よくお気に入りのメロディーを鼻歌のように口ずさみます。流行歌、ポップ、たまには演歌、そしてシューベルトと出てくるメロディーはその時の雰囲気でまちまちですが、口ずさんでいるときは幸せです。人通りの多い通りでも構わず歌っていると(小さな声でです)、子どもが小さいときは嫌がられたものです。歌っているときはただ黙々と歩いている時よりも足取りが軽いのは言うまでもありません。身も心も何倍も軽くなっている自分がいます。ただ山登りの時には呼吸に余裕がなく流石に歌うことはありません。

音楽が聞きたくなる時はどうかというとこれまたいろいろで、口さみしいときにお煎餅をぼりぼりするように聞くこともあれば、こってりとした料理が食べたくなるように聞くこともあります。そのときに聞きたい音楽がどういう音楽かは案外わかっているもので、我ながら感心してしまいます。そして選んだ音楽を聞いているとやはり軽くなっている自分がいます。一人で車を運転しているときにはロックとかポップの方が気を紛らわしてくれます。

 

なぜ音楽にはそんな力があるのでしょう。

とっさに思い当たったのはすでに言ってしまいましたが「軽み」です。音楽には何かを軽くする力があるのです。それは考えて整理したというよりも、経験から言っていて、歌を口ずさんでいる時も音楽を聞いている時も、両方とも身も心も軽くなるような、「軽み」を体感するのです。それはとてもありがたい体験です。

 

音楽は形がなく、しかも見えない、手で触れないのです。物に囲まれている毎日の生活の中で、唯一物でないモノです。音楽は楽器という物を通して生まれるモノですが、音そのものは物ではなく、物質化することが無いモノです。音楽的な音というのは、物質化する前のところでイメージを吹き込まれた音で、そこから音楽の音にはイメージが宿っていて、それが軽みを導き出しているのではないか、そう思うのです。炸裂するような大きな音にしろ、極々小さい音にしろ音が物でないという事に変わりはないのですが、違うところは工事現場の音からは軽みを感じないという事です。軽みは音楽的な音、つまりイメージを宿した音楽からしか得られないものだということです。

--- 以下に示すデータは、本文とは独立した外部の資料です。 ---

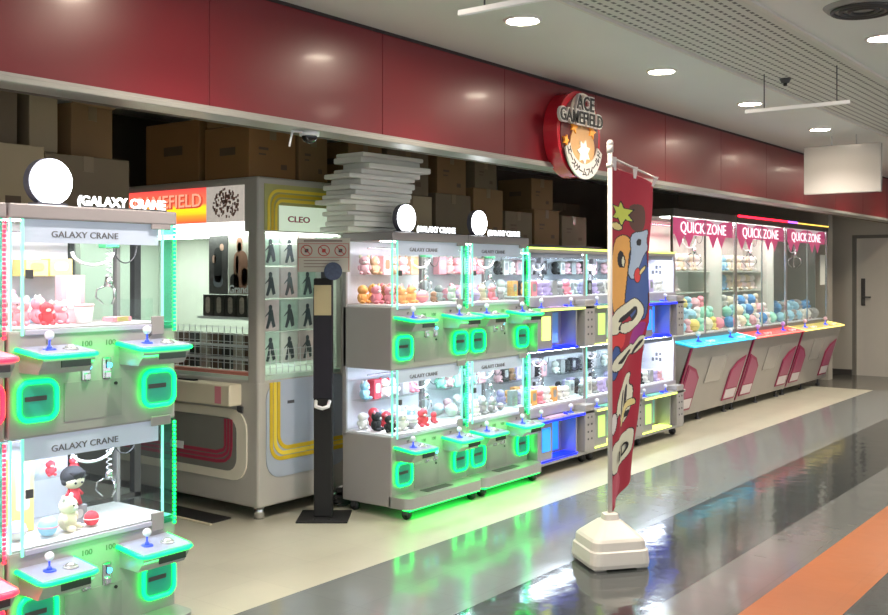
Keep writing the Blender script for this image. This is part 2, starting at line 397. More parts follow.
# ------------------------------------------------------------------ galaxy crane machines
def caster(parent, x, y, r=0.035):
    c = MB().box(x-0.022, x+0.022, y-0.03, y+0.03, 0.062, 0.072).box(x-0.021, x-0.014, y-0.02, y+0.02, 0.03, 0.065).box(x+0.014, x+0.021, y-0.02, y+0.02, 0.03, 0.065).build('caster', DARK, parent)
    MB().cyl((x-0.013, y, r-0.002), (x+0.013, y, r-0.002), r-0.002, n=20).build('wheel', BLACK, c, True)
def rring(cx, cz, wx, wz, rad, y, r, n=8):
    return [(p[0], y, p[1]) for p in rr(cx, cz, wx, wz, rad, 6)]
def joystick(parent, x, y, z, s=1.0, ballm=None):
    b = MB().cyl((x, y, z), (x, y, z+0.006*s), 0.026*s, 0.022*s, 20).cyl((x, y, z+0.005*s), (x, y, z+0.018*s), 0.012*s, 0.006*s, 16).cyl((x, y, z+0.015*s), (x, y, z+0.045*s), 0.004*s, n=10)
    j = b.build('joystick', JOYB, parent, True)
    MB().ball((x, y, z+0.056*s), 0.018*s, n=3).build('ball_top', ballm or mat('joystick_ball', (0.75, 0.76, 0.88), 0.25), j, True)
def claw(parent, x, y, ztop, zc, sc=1.0, motor=None):
    m = MB().box(x-0.035*sc, x+0.035*sc, y-0.03*sc, y+0.03*sc, ztop-0.06*sc, ztop, 0.004, 1).build('claw_motor', motor or mat('motor_green', (0.05, 0.4, 0.16), 0.4), parent)
    pts = []
    for k in range(60):
        a = k*0.62; zz = ztop-0.05*sc-(k/59)*(ztop-zc-0.09*sc)
        pts.append((x+0.011*math.cos(a), y+0.011*math.sin(a), zz))
    MB().tube(pts, 0.0028, 6).build('coiled_cable', WHITE, parent, True)
    MB().tube([(x-0.10*sc+0.10*sc*math.cos(a), y-0.03, ztop-0.08*sc-0.055*sc*math.sin(a)) for a in [PI*k/14 for k in range(15)]], 0.007, 8).build('cable_loop', WHITE, parent, True)
    MB().tube([(x+0.01+0.06*sc-0.06*sc*math.cos(a), y-0.02, ztop-0.05-0.075*sc*math.sin(a)) for a in [PI*k/12 for k in range(13)]], 0.003, 6).build('wire', DARK, parent, True)
    h = MB().cyl((x, y, zc), (x, y, zc+0.045*sc), 0.022*sc, 0.014*sc, 20).build('claw', CHROME, parent, True)
    for k in range(3):
        a = 2*PI*k/3+0.4
        MB().tube([(x+r*sc*math.cos(a), y+r*sc*math.sin(a), zc+dz*sc) for r, dz in ((0.015, 0.005), (0.05, -0.012), (0.055, -0.045), (0.025, -0.075))], 0.004*sc, 6).build('claw_finger', CHROME, h, True)
ZP = 0.845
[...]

音楽なら、どんな音楽であれ、それを聞く人から軽みとして体験されているのです。しかしみんなが軽みという言い方はしないかもしれません。最近はあまり聞きませんが、かつては軽音楽という呼び方をされた音楽がありました。しかしそれは、ここで言っている「軽み」のことではなく、気軽に聞ける音楽という意味で使われたものでした。ただ不思議なのは、重音楽という反対の呼び方はついぞ現れなかったということです。音楽という軽みを旨とした世界には不向きだったからなのでしょう。ところが、あまのじゃく的な言い方をすると、クラシック音楽というのはどちらかというとこの「重音楽」と言いたくなるのです。気楽に聞く軽音楽ではなく、気難しく聞く音楽だからです。

余談になりますが、十九世紀には教会でハイドン、モーツァルトのミサ曲は演奏されることが禁じられたという経緯があります。のびのびとした十八世紀を生きたハイドン、モーツァルトの音楽は明るく気難しいところが少ないので、真面目で、深刻になった十九世紀には不向きだったのです。クラシック音楽が重音楽の傾向を持つようになったのはこの頃からです。

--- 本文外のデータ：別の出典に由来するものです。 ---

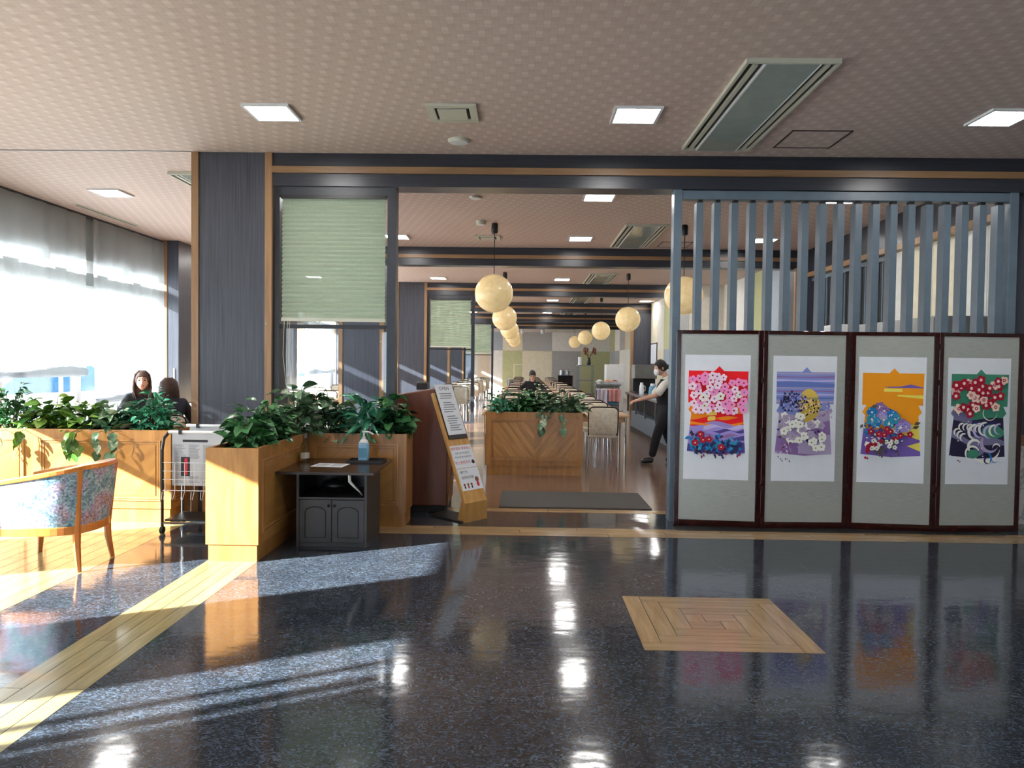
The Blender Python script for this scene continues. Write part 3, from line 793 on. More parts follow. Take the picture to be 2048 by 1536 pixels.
# ------------------------------------------------------------------ planters and plants
def frame_mould(mb, M, w, h, t, d):
    """rectangular moulding of two ridges in the local XZ plane, proud by d (toward -Y)"""
    for inset, dd in ((0.0, d), (t * 1.6, d * 0.6)):
        a, b = inset, inset + t
        for (x0, z0, x1, z1) in ((a, a, w - a, b), (a, h - b, w - a, h - a), (a, b, b, h - b), (w - b, b, w - a, h - b)):
            mb.box(x0, -dd, z0, x1, 0.002, z1, M=M)
def planter(name, label, x0, x1, y0, y1, faces, h=0.82, veneer=False, parent=None):
    t = parent or thing(name, label, 'planter', ((x0 + x1) / 2, (y0 + y1) / 2, 0))
    th = 0.03; bh = 0.125
    m = MB().box(x0, y0, bh, x1, y0 + th, h).box(x0, y1 - th, bh, x1, y1, h).box(x0, y0 + th, bh, x0 + th, y1 - th, h).box(x1 - th, y0 + th, bh, x1, y1 - th, h)
    m.build('box', 'honey_wood', t)
    MB().box(x0 + 0.014, y0 + 0.014, 0, x1 - 0.014, y1 - 0.014, bh).build('plinth', 'honey_wood', t)
    MB().box(x0 + th, y0 + th, bh, x1 - th, y1 - th, h - 0.07).build('soil', 'soil', t)
    for (kind, a, b) in faces:
        L = b - a; hh = h - bh - 0.16
        if kind == 'front': M = Matrix.Translation((a, y0, bh + 0.07))
        elif kind == 'right': M = Matrix.Translation((x1, a, bh + 0.07)) @ Matrix.Rotation(pi / 2, 4, 'Z')
        elif kind == 'left': M = Matrix.Translation((x0, b, bh + 0.07)) @ Matrix.Rotation(-pi / 2, 4, 'Z')
        mm = MB(); frame_mould(mm, M, L, hh, 0.011, 0.011); mm.build('moulding', 'moulding_wood', t)
        if veneer:
            MB().box(0.045, -0.004, 0.045, L / 2, 0.001, hh - 0.045, M=M).build('veneer', 'honey_veneer_left', t)
            MB().box(L / 2, -0.004, 0.045, L - 0.045, 0.001, hh - 0.045, M=M).build('veneer', 'honey_veneer_right', t)
        else:
            MB().box(0.045, -0.004, 0.045, L - 0.045, 0.001, hh - 0.045, M=M).build('veneer', 'honey_veneer_plain', t)
    return t
planter('planter_box', 'sunlit honey wood planter box beside the armchair', -5.6, -3.11, 6.33, 6.75, [('front', -4.27, -3.2), ('front', -5.5, -4.42), ('right', 6.39, 6.69)])
pl = planter('planter_box', 'L shaped honey wood planter box around the dark cabinet', -2.27, -1.89, 5.13, 6.30, [('right', 5.2, 6.22)])
planter('', '', -2.27, -1.02, 6.30, 6.66, [('front', -1.84, -1.09)], parent=pl)
planter('planter_box', 'honey wood planter box standing alone in the dining entrance', -0.49, 0.77, 9.39, 9.85, [('front', -0.43, 0.71)], veneer=True)

def leafmesh(name, mat, L=0.1, W=0.062, fold=0.25, droop=0.5, tip=1.0):
    n = 6; vs = []; fs = []
    for i in range(n + 1):
        u = i / n
        wd = W * 0.5 * (sin(pi * min(1, u ** 0.75)) ** (0.8 * tip)) if 0 < u < 1 else 0.0015
        y = L * (u - 0.12 * droop * u * u); z = -droop * L * u * u * 0.6
        vs += [(-wd, y, z + wd * fold), (0, y, z), (wd, y, z + wd * fold)]
    for i in range(n):
        for j in (0, 1):
            a = i * 3 + j; fs.append((a, a + 1, a + 4, a + 3))
    return MB().add(vs, fs).data(name, mat, True)
LM = {}
def leafset(mat, kind):
    if (mat, kind) not in LM:
        if kind == 'broad': q = [(0.105, 0.075, 0.3, 0.5), (0.085, 0.06, 0.4, 0.8), (0.12, 0.085, 0.2, 0.35)]
        elif kind == 'long': q = [(0.20, 0.042, 0.5, 0.7), (0.24, 0.045, 0.5, 1.0), (0.16, 0.04, 0.4, 0.4)]
        else: q = [(0.062, 0.042, 0.35, 0.5), (0.05, 0.036, 0.3, 0.7), (0.07, 0.04, 0.4, 0.4)]
        LM[(mat, kind)] = [leafmesh('leaf', mat, L, W, f, d) for L, W, f, d in q]
    return LM[(mat, kind)]
def plant(label, x, y, z, rx, ry, h, mat, kind='broad', n=60, fill=120, seed=1, trail=0, low=0.0):
    rnd = random.Random(seed)
    t = thing('potted_plant', label, 'plant', (x, y, z), group='plants in the planter boxes')
    ls = leafset(mat, kind); st = MB(); fm = MB()
    def spot(inner):
        a = rnd.uniform(0, 2 * pi); c = rnd.uniform(-low, 1) ; r = math.sqrt(max(0.05, 1 - max(0, c) ** 2)) * rnd.uniform(0.55, 1.0)
        k = 0.62 if inner else rnd.uniform(0.85, 1.05)
        p = Vector((r * cos(a) * rx * k, r * sin(a) * ry * k, 0.02 + max(c, -0.1) * h * k * rnd.uniform(0.75, 1.05)))
        d = Vector((cos(a) * rnd.uniform(0.5, 1), sin(a) * rnd.uniform(0.5, 1), rnd.uniform(-0.35, 0.75)))
        return p, d
    def mtx(p, d, s):
        q = d.to_track_quat('Y', 'Z').to_matrix().to_4x4()
        return Matrix.Translation(p) @ q @ Matrix.Rotation(rnd.uniform(-0.7, 0.7), 4, 'Y') @ Matrix.Scale(s, 4)
    for i in range(n):
        p, d = spot(False)
        o = link('leaf', rnd.choice(ls), t, False); o.matrix_basis = mtx(p, d, rnd.uniform(0.8, 1.3))
        if i % 3 == 0: st.tube([(p.x * 0.2, p.y * 0.2, -0.06), (p.x * 0.6, p.y * 0.6, p.z * 0.7), p], 0.0035, 5)
    for k in range(trail):
        bx = rnd.uniform(-rx, rx) * 0.7; by = -ry - 0.06
        pts = [Vector((bx, by * 0.4, 0.05)), Vector((bx, by, 0.03))]
        for j in range(1, 4): pts.append(Vector((bx + rnd.uniform(-0.03, 0.03), by - 0.015, 0.03 - 0.055 * j)))
        st.tube(pts, 0.003, 5)
        for j, p in enumerate(pts[1:]):
            o = link('leaf', rnd.choice(ls), t, False); o.matrix_basis = mtx(p, Vector((rnd.uniform(-0.5, 0.5), -0.7, -0.8)), rnd.uniform(0.9, 1.2))
    for i in range(fill):
        p, d = spot(True); M = mtx(p, d, rnd.uniform(0.8, 1.3)); fm.mesh(rnd.choice(ls), M)
    st.build('stems', 'stem_green', t, False)
    o = fm.build('inner_foliage', mat, t, False); o['kind'] = 'stuff'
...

私は案外的を得た言い方だと思うのですがクラシック音楽を重音楽と呼ぶのに抵抗を感じている人もいると思います。私は深く落ち込んだところで、気難しい聞き方をしても、聞き手に軽みを感じさせるほどの力がクラシック音楽にはあるのだと言いたいのです。そのところをはっきりさせればクラシック音楽イコール重音楽という図式は納得していただけるのではないのでしょうか。